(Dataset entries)
++++++++++++++++++++
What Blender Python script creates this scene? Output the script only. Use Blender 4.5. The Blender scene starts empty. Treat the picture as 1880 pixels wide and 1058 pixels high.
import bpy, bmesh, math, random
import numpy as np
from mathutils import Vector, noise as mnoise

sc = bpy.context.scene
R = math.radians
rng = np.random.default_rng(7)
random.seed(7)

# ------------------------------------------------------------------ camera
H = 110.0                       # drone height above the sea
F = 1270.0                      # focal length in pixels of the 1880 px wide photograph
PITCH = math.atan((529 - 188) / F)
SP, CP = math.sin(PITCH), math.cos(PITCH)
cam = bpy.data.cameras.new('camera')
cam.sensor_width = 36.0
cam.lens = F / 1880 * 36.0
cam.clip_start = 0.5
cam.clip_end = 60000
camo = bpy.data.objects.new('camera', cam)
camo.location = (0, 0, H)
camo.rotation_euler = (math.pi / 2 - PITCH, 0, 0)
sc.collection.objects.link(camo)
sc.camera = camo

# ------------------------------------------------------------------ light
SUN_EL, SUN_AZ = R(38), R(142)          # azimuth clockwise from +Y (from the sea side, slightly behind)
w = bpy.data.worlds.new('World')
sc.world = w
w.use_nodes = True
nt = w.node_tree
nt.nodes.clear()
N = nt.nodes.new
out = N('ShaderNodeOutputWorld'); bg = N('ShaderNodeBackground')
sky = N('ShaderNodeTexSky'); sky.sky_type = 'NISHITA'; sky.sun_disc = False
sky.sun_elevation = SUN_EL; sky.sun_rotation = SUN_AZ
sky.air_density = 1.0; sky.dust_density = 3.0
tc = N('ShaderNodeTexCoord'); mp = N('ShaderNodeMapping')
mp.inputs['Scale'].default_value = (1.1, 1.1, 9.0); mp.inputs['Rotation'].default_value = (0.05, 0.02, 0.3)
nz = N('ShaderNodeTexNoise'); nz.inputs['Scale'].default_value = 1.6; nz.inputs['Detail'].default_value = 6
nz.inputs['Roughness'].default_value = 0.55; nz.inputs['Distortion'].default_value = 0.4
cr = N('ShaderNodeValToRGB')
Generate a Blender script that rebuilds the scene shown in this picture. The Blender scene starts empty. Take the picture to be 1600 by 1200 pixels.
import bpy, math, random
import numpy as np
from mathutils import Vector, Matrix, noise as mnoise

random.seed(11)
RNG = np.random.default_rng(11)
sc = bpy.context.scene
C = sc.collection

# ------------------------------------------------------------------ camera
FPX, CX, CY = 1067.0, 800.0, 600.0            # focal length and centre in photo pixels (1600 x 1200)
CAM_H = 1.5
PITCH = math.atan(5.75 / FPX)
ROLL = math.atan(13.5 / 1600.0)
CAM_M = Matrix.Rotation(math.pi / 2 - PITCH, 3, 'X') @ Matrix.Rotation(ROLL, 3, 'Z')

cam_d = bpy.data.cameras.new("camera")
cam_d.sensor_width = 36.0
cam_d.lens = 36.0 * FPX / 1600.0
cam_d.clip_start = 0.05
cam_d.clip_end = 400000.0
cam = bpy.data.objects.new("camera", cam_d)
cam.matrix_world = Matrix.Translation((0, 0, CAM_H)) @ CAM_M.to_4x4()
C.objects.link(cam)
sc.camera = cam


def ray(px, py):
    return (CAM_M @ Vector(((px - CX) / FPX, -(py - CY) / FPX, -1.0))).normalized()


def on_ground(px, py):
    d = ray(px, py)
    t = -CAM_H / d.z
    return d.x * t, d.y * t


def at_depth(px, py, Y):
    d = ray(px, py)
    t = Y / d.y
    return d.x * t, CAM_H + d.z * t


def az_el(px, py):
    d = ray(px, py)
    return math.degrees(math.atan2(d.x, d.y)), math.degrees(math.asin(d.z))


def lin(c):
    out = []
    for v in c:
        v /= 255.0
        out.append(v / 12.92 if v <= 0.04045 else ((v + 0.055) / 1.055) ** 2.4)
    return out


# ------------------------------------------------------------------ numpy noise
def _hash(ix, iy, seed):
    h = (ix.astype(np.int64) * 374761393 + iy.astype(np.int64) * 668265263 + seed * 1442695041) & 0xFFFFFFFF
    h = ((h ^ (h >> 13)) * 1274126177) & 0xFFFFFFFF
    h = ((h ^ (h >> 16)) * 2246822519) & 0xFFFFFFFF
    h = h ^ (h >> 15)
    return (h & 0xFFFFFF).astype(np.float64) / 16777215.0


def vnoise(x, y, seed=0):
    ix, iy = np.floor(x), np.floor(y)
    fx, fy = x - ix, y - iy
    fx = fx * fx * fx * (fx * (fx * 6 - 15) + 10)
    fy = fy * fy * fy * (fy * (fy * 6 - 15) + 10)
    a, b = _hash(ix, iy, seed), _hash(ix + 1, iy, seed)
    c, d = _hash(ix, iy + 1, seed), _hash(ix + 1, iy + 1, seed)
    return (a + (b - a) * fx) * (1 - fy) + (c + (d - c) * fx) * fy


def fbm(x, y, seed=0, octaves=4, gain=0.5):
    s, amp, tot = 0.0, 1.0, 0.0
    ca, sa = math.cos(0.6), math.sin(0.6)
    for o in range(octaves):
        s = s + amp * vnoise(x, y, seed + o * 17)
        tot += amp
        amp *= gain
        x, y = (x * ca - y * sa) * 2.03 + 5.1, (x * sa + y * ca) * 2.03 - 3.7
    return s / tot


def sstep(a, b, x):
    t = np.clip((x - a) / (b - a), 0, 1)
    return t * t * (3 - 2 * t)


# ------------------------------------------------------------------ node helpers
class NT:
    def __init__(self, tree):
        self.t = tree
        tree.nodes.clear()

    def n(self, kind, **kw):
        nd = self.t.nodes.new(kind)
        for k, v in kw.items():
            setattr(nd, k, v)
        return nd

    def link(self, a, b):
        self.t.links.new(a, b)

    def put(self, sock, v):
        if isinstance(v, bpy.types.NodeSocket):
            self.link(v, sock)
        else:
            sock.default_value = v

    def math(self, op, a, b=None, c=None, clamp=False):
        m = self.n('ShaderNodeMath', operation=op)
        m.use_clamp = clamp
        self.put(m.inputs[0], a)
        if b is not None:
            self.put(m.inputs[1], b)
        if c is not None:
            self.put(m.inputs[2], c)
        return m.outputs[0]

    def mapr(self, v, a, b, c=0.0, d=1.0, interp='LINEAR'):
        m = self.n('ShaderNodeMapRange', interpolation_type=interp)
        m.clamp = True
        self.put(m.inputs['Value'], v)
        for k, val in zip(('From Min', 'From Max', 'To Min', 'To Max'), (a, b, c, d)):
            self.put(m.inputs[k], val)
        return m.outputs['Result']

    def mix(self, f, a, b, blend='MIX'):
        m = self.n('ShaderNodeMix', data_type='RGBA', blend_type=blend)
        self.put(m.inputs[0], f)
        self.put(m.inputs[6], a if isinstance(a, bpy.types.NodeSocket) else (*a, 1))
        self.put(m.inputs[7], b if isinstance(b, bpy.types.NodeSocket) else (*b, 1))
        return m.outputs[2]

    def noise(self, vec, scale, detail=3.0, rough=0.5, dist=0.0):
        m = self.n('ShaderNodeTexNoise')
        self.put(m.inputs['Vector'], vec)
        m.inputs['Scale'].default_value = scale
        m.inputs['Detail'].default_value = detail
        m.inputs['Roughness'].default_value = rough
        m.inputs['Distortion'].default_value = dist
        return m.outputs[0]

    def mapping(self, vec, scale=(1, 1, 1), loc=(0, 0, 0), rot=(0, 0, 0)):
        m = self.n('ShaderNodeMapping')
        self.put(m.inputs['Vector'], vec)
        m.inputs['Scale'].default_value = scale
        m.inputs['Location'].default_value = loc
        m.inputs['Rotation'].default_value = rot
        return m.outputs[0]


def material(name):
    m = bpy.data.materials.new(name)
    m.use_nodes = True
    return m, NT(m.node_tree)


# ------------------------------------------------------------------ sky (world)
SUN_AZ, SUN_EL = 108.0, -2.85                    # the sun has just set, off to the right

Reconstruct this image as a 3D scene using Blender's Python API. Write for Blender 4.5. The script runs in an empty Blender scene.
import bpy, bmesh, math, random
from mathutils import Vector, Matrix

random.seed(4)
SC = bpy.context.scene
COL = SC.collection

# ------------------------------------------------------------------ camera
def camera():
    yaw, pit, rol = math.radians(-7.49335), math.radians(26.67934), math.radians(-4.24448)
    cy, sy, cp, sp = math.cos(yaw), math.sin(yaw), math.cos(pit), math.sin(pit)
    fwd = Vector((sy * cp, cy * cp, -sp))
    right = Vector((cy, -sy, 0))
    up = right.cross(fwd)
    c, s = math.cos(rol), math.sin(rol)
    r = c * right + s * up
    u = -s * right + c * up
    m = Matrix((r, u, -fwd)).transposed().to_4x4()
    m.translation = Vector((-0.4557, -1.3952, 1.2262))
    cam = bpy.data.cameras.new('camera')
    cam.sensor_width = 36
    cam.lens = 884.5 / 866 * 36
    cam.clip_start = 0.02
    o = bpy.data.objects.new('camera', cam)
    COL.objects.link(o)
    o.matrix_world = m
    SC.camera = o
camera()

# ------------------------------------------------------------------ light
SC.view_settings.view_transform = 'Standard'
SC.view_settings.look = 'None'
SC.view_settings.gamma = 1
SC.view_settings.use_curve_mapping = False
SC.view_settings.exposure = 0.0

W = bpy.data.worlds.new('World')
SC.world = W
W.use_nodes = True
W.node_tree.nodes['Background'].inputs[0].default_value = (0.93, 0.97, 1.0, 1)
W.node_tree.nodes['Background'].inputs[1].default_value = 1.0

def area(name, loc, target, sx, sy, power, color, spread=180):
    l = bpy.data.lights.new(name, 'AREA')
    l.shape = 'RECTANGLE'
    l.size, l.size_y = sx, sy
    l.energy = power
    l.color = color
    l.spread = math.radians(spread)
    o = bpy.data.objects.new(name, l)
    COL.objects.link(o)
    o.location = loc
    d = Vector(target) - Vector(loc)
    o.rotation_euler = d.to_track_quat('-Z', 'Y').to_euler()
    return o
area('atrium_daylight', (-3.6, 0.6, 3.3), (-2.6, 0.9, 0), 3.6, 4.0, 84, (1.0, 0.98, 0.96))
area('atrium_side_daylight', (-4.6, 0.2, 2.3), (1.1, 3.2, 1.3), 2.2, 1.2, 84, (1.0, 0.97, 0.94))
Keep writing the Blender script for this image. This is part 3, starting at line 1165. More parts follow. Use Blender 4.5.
++++++++++++++++++++
PROBLEM STATEMENT | Give back, word for word, each line from the one containing "Generate a Blender" down to the one containing "C = sc.collection", including those two lines.

ANSWER BELOW |
Generate a Blender script that rebuilds the scene shown in this picture. The Blender scene starts empty. Take the picture to be 1600 by 1200 pixels.
import bpy, math, random
import numpy as np
from mathutils import Vector, Matrix, noise as mnoise

random.seed(11)
RNG = np.random.default_rng(11)
sc = bpy.context.scene
C = sc.collection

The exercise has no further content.